__SET TASK__
Every line in the listing below from the one with "Keep writing the" through the one with "# dirt road" is to be reproduced exactly, both ends included; leave out the rest.

__STORED DATA__
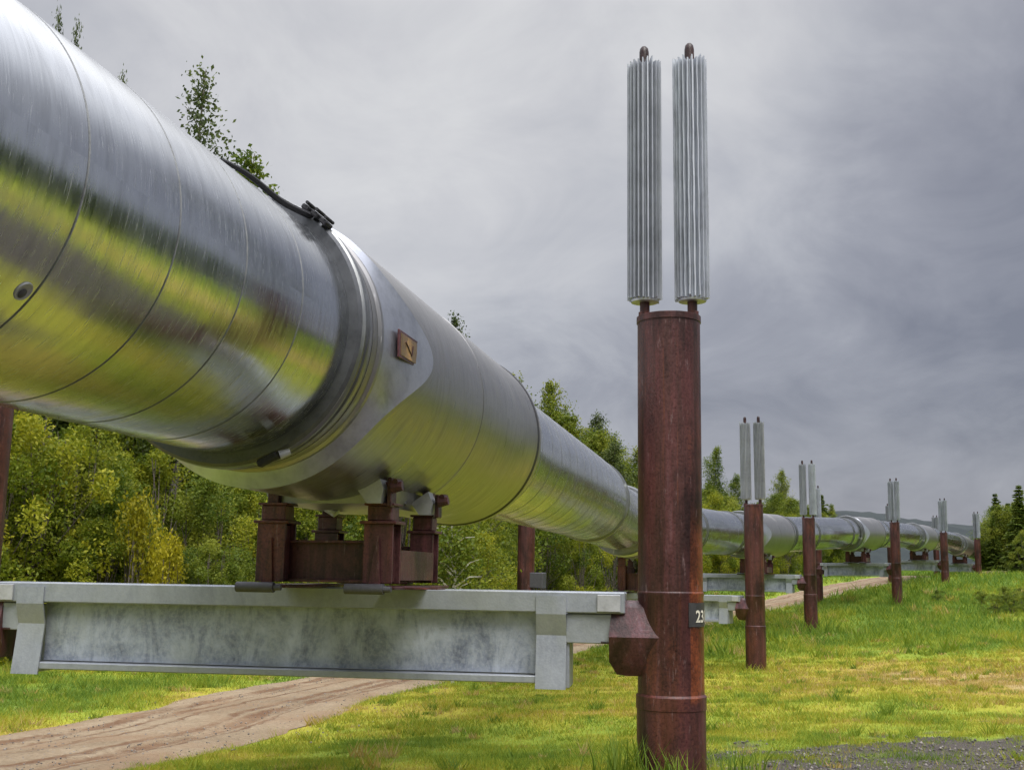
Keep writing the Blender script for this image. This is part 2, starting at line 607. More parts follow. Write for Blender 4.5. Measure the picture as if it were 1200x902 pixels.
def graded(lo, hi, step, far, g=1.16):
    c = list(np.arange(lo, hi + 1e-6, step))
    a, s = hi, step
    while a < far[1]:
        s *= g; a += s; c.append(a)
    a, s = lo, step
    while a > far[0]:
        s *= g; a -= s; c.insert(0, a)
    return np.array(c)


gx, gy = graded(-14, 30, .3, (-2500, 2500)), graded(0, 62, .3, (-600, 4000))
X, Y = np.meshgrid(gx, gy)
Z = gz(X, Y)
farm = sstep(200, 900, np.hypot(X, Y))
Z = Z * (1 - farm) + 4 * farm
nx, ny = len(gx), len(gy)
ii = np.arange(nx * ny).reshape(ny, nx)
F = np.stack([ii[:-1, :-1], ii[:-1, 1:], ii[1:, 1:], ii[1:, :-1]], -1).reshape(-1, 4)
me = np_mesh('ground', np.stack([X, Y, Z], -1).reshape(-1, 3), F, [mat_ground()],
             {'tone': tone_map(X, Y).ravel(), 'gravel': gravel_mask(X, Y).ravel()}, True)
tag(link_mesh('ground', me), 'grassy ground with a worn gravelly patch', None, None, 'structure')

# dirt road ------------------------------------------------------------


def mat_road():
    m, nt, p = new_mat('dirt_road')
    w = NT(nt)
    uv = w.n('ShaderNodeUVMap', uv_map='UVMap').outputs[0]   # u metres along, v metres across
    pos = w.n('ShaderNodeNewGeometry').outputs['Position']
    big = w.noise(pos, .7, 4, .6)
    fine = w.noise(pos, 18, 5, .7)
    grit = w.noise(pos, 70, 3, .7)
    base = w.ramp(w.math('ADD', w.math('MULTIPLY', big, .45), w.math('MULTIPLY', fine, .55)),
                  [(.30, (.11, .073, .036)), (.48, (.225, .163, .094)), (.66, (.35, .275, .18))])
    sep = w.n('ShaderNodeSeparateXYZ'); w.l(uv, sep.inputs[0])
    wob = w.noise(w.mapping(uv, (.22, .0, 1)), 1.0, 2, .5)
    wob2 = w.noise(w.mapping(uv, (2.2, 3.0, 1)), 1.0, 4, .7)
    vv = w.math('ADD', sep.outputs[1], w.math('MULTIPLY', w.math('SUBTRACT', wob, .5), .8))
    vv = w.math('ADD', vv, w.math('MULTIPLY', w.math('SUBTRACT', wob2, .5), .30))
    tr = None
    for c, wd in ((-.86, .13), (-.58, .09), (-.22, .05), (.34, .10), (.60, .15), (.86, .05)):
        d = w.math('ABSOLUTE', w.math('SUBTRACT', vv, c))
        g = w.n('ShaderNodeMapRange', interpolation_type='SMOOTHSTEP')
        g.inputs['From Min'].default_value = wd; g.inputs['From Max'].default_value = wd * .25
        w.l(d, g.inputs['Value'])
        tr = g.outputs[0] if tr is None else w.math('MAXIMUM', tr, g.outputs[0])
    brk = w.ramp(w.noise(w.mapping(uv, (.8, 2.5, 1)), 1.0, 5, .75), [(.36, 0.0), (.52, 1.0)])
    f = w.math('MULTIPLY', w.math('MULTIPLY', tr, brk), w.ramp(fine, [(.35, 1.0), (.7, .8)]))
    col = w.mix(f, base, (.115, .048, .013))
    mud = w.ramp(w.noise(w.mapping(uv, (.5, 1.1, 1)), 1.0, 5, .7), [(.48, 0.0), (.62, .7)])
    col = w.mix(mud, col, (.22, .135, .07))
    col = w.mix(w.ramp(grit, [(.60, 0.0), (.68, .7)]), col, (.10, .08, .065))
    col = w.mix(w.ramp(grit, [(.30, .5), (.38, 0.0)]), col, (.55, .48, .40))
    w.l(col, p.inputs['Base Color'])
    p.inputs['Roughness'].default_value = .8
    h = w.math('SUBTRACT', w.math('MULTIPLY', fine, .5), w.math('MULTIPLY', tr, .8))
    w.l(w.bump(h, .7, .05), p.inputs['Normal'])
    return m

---

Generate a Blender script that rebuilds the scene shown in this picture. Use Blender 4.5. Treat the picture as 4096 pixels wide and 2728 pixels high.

__SOLVED PROBLEM__
Keep writing the Blender script for this image. This is part 2, starting at line 607. More parts follow. Write for Blender 4.5. Measure the picture as if it were 1200x902 pixels.
def graded(lo, hi, step, far, g=1.16):
    c = list(np.arange(lo, hi + 1e-6, step))
    a, s = hi, step
    while a < far[1]:
        s *= g; a += s; c.append(a)
    a, s = lo, step
    while a > far[0]:
        s *= g; a -= s; c.insert(0, a)
    return np.array(c)


gx, gy = graded(-14, 30, .3, (-2500, 2500)), graded(0, 62, .3, (-600, 4000))
X, Y = np.meshgrid(gx, gy)
Z = gz(X, Y)
farm = sstep(200, 900, np.hypot(X, Y))
Z = Z * (1 - farm) + 4 * farm
nx, ny = len(gx), len(gy)
ii = np.arange(nx * ny).reshape(ny, nx)
F = np.stack([ii[:-1, :-1], ii[:-1, 1:], ii[1:, 1:], ii[1:, :-1]], -1).reshape(-1, 4)
me = np_mesh('ground', np.stack([X, Y, Z], -1).reshape(-1, 3), F, [mat_ground()],
             {'tone': tone_map(X, Y).ravel(), 'gravel': gravel_mask(X, Y).ravel()}, True)
tag(link_mesh('ground', me), 'grassy ground with a worn gravelly patch', None, None, 'structure')

# dirt road ------------------------------------------------------------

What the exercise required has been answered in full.